Blog: Black Mesa: A love letter to Half-Life

Black Mesa, the free downloadable mod for Valve's genre-defining game Half-Life, is a love letter to fans of the original Half Life.

By Gerard Campbell | Thursday, 20 September, 2012

Black Mesa, the free downloadable mod for Valve's genre-defining game Half-Life, is a love letter to fans of the original Half Life.



And what a love letter it is: it is a re-imagining of the PC game that - love it or loathe it - had a huge influence on first-person shooters that followed it. 

The original Half-Life opened with a simple tram ride through the underground facility that is the Black Mesa research facility.

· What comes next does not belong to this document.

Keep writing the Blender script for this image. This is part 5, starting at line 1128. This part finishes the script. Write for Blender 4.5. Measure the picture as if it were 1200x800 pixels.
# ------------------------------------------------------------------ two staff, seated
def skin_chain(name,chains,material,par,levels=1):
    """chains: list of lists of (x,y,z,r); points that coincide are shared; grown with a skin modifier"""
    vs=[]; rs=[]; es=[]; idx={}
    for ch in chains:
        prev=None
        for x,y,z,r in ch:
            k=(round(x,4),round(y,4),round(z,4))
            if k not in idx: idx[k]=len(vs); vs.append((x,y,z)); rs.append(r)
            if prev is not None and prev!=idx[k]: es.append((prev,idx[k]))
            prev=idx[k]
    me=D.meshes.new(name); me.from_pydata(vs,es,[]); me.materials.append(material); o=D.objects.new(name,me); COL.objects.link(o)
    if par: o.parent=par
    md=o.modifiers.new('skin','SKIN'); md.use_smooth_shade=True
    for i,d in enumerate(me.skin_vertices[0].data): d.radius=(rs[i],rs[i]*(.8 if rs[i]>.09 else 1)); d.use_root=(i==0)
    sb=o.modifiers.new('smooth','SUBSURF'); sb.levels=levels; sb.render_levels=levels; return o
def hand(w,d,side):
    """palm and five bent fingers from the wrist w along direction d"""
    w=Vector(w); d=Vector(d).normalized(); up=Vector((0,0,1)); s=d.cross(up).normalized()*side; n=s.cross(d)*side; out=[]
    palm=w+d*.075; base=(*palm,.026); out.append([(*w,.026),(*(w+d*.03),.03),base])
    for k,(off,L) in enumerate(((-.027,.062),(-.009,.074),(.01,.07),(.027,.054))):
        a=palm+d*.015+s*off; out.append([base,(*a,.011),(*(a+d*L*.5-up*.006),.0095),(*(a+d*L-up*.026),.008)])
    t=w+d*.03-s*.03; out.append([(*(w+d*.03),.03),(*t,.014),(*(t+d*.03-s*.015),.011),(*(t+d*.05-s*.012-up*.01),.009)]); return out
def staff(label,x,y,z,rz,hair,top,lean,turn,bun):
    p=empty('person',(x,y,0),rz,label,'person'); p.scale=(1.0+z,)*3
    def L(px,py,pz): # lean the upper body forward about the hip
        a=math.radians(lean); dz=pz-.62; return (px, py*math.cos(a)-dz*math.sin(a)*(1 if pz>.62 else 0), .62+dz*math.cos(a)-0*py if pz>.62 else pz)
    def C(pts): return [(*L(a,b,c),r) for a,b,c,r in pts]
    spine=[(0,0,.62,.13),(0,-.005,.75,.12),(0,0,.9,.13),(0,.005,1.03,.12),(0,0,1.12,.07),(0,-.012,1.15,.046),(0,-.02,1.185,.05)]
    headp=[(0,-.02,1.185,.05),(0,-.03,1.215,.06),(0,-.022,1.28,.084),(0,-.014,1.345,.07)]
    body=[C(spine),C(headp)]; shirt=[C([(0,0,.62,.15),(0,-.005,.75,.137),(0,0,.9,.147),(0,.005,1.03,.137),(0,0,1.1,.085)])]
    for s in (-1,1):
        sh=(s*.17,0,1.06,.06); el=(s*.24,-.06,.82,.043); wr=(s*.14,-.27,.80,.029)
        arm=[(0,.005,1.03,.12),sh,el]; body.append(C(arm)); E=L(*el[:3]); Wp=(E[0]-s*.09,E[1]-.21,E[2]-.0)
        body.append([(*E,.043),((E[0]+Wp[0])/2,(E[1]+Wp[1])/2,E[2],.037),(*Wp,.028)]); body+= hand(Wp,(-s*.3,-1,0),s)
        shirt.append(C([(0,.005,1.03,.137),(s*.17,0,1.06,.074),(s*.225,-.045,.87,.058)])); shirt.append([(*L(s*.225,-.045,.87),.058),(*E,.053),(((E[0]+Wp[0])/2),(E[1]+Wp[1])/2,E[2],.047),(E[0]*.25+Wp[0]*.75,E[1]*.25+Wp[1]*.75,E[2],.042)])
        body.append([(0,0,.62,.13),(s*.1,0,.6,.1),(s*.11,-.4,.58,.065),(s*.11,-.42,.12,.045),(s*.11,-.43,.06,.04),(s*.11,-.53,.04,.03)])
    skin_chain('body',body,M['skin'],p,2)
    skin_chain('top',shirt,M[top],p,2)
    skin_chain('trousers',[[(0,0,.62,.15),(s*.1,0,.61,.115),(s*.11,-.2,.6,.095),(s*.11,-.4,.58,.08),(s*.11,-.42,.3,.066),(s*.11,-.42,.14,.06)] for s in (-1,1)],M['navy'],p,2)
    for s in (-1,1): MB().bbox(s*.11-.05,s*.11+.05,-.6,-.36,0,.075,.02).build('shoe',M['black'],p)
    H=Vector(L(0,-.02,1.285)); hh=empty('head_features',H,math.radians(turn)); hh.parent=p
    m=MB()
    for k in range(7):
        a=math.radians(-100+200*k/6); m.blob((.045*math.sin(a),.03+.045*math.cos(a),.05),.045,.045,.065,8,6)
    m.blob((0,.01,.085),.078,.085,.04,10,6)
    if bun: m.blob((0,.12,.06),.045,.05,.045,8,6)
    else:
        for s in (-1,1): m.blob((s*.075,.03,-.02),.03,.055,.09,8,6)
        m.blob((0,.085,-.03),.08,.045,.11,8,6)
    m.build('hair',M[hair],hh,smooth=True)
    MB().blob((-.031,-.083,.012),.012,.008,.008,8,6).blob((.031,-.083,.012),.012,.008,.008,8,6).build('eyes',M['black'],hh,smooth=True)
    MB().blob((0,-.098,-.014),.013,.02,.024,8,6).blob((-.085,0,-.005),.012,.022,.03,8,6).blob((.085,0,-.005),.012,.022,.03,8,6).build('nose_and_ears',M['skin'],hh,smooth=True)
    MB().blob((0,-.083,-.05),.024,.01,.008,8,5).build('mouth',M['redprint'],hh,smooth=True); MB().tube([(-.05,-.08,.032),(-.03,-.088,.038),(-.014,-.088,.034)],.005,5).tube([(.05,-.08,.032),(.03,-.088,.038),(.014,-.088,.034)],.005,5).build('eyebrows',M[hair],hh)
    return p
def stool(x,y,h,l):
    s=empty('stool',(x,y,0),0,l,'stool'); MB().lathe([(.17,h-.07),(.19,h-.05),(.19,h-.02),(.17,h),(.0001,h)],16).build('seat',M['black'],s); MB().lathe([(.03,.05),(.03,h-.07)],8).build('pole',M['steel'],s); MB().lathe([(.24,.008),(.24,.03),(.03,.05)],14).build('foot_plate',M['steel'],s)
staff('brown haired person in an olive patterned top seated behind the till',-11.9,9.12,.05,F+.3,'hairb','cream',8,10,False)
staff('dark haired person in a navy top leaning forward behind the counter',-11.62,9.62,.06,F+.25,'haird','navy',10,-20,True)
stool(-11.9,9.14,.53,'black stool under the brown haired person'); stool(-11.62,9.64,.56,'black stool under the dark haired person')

Inside the train car is you - non-speaking scientist Gordon Freeman - heading to the anomalous materials laborator in the bowels of the facility.

When I played the original Half-Life - I still have the game disc in a box in my garage - I paid little attention to the goings-on as Freeman and the tram travelled deeper and deeper into the Black Mesa research facility. I mean, I looked around but I didn't pay much attention to things.  Playing Black Mesa, I took the time to check out what was going on: panning my mouse left and right as I absorbed the re-imagined and much better looking research facility.

Using Valve's Source graphics engine, the original Half-Life has never looked so good, with the security desk now much better visualised, the test chamber looking more impressive, and the cafeteria now looking like a cafeteria (hint: activate the microwave and watch it spark).

The scientists, too, in their neat ties and white lab coats, have never looked better -  and the head-crab controlled scientists have also never looked more frightening, either, as they shamble - rather quickly - towards initially unarmed Gordon. Character models look as good as they did in Half-Life 2 but in familiar surroundings that so many of us wandered around back in the early days of PC gaming.

Black Mesa takes the solid ground that is Half-Life and has polished it with a new look, new dialogue, subtly changed levels and all kinds of wonder. There are just so many memorable little features: the scientist performing CPR on a hapless guard after the experiment in the test chamber has gone terribly wrong; the security guard overcome by a powerful head-crab controlled scientist, tossing his pistol to you as he dies.

The labour of love for around eight years by a team of artists, designers, animators and graphics whizzes who worked, I understand, part-time on it, Black Mesa is an amazing feat and a must-have fans of the original Half-Life game, or the series in general: plus it's free, which is a nice bonus.

I'm about a quarter of the way through - soaking it all in - but so far I'm amazingly impressed, although it took a few tries to get to grips using the crouch-jump for the first time. It's a big download though - around 3Gb or so - but personally, worth it if you want to see Half-Life with a fresh lick of paint.

So, now we have a re-imagining of Half-Life, what games from the past would you like to see re-imagined using one of today's modern graphics engines?